Exercise: Single out the lines of the material that contain "pixels" and copy them.

***** Recorded information *****

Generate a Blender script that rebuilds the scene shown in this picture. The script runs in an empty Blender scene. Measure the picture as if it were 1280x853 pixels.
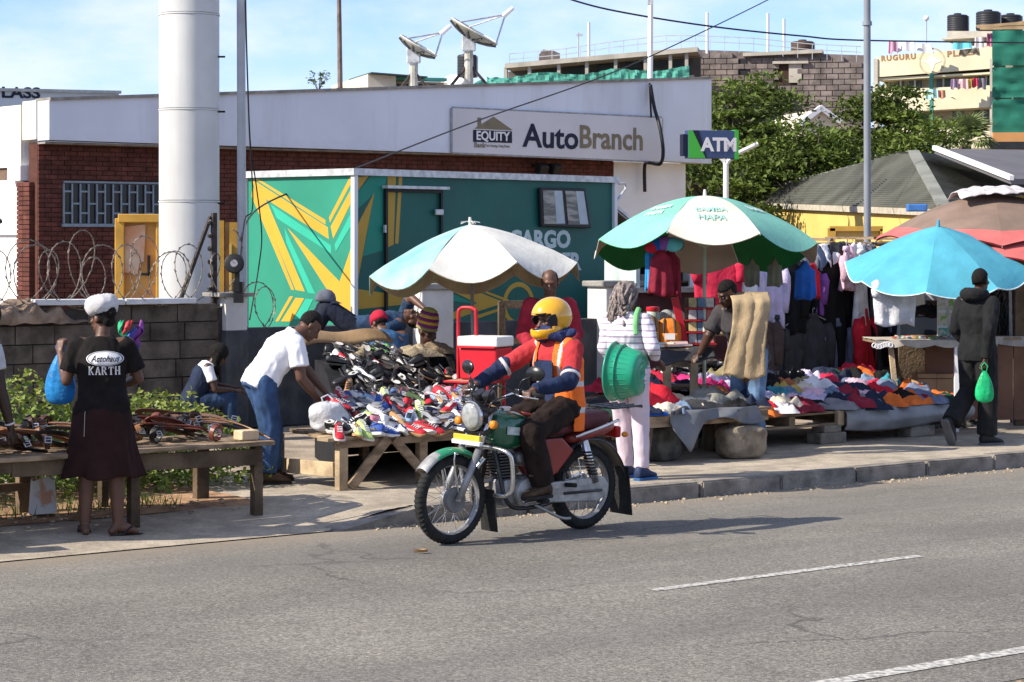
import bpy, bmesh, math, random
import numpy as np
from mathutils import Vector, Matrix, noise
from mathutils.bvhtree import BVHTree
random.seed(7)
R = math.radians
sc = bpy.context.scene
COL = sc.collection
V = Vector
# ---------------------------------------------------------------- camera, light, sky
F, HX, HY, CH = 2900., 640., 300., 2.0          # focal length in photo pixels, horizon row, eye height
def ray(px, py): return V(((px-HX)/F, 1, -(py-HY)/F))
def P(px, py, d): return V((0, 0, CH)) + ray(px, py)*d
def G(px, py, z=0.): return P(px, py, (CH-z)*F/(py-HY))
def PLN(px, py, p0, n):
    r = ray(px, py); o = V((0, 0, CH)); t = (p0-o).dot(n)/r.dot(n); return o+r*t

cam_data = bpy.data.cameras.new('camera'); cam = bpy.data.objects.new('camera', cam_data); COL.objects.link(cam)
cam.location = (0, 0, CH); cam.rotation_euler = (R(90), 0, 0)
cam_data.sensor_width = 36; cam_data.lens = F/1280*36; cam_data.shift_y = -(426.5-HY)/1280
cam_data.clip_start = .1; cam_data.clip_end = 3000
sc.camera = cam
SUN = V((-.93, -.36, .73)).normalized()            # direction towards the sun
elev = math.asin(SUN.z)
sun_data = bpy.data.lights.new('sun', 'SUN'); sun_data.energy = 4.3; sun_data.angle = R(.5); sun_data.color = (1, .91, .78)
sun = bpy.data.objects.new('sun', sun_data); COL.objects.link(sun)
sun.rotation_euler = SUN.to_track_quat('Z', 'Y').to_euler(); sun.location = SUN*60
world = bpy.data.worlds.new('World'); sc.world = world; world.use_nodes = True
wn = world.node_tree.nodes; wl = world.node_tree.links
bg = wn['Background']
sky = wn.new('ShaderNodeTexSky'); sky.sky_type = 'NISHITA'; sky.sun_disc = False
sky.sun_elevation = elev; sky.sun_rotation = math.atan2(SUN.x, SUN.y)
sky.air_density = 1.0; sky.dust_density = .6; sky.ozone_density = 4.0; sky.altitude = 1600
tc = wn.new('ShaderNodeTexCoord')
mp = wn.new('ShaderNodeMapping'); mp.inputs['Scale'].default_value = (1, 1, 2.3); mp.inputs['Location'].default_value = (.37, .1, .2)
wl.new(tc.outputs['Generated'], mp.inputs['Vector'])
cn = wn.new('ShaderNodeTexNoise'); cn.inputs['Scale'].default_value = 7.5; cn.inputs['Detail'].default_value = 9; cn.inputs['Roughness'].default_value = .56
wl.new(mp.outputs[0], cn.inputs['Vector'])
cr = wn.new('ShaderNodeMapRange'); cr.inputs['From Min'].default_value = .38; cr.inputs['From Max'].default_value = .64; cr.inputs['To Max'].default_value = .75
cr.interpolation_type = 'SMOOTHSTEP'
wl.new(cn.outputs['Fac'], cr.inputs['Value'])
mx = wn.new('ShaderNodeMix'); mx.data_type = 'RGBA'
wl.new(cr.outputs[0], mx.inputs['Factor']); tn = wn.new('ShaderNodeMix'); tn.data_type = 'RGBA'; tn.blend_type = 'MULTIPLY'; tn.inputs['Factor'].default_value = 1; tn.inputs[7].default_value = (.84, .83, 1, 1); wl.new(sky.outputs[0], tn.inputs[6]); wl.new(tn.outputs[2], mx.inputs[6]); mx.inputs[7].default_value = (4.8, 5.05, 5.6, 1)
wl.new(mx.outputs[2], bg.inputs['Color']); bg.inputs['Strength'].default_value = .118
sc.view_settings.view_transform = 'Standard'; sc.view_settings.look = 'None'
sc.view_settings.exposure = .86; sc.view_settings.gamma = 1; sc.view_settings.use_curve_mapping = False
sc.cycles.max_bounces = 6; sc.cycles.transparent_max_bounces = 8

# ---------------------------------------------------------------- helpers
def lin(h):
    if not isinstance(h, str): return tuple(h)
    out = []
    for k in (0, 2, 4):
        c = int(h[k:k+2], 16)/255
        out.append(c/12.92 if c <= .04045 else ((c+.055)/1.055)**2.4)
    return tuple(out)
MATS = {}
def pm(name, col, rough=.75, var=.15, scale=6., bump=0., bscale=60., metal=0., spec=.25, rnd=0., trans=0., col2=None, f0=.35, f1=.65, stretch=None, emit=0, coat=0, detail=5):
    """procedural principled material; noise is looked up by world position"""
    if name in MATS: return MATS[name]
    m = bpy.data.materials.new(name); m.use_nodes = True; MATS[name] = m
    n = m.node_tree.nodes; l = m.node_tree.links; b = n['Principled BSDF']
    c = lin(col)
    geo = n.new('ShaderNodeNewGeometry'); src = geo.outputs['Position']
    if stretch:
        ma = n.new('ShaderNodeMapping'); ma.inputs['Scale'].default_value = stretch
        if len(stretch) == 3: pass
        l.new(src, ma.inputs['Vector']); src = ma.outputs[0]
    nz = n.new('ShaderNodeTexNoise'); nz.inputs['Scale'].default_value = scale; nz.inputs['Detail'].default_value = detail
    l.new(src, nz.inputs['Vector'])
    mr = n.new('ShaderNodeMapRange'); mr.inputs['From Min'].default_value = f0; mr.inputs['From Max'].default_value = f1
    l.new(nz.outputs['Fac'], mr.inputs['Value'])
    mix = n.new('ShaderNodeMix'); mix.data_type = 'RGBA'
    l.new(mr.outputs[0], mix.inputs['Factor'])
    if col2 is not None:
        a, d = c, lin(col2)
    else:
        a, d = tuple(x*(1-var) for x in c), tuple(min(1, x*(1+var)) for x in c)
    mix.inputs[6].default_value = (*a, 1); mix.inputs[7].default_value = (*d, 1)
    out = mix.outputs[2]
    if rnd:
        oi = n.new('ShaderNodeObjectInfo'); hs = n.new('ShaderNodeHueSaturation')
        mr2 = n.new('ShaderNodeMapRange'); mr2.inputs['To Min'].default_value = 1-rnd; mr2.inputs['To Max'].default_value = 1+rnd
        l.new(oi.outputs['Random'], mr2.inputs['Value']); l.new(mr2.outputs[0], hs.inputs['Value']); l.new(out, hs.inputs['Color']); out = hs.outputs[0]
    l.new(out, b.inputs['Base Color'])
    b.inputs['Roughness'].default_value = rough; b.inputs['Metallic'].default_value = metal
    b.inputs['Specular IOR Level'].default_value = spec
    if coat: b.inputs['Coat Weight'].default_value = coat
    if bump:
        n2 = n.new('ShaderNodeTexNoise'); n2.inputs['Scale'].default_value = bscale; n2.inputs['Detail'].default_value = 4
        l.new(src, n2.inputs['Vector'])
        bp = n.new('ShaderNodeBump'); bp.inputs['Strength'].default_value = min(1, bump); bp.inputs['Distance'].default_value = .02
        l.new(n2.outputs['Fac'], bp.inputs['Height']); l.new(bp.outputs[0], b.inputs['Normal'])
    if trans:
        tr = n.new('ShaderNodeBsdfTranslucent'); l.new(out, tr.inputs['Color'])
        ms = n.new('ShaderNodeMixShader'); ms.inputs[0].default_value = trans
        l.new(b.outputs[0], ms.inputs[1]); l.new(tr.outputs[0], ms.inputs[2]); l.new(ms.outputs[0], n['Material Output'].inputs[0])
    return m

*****

Written reply:
Generate a Blender script that rebuilds the scene shown in this picture. The script runs in an empty Blender scene. Measure the picture as if it were 1280x853 pixels.
F, HX, HY, CH = 2900., 640., 300., 2.0          # focal length in photo pixels, horizon row, eye height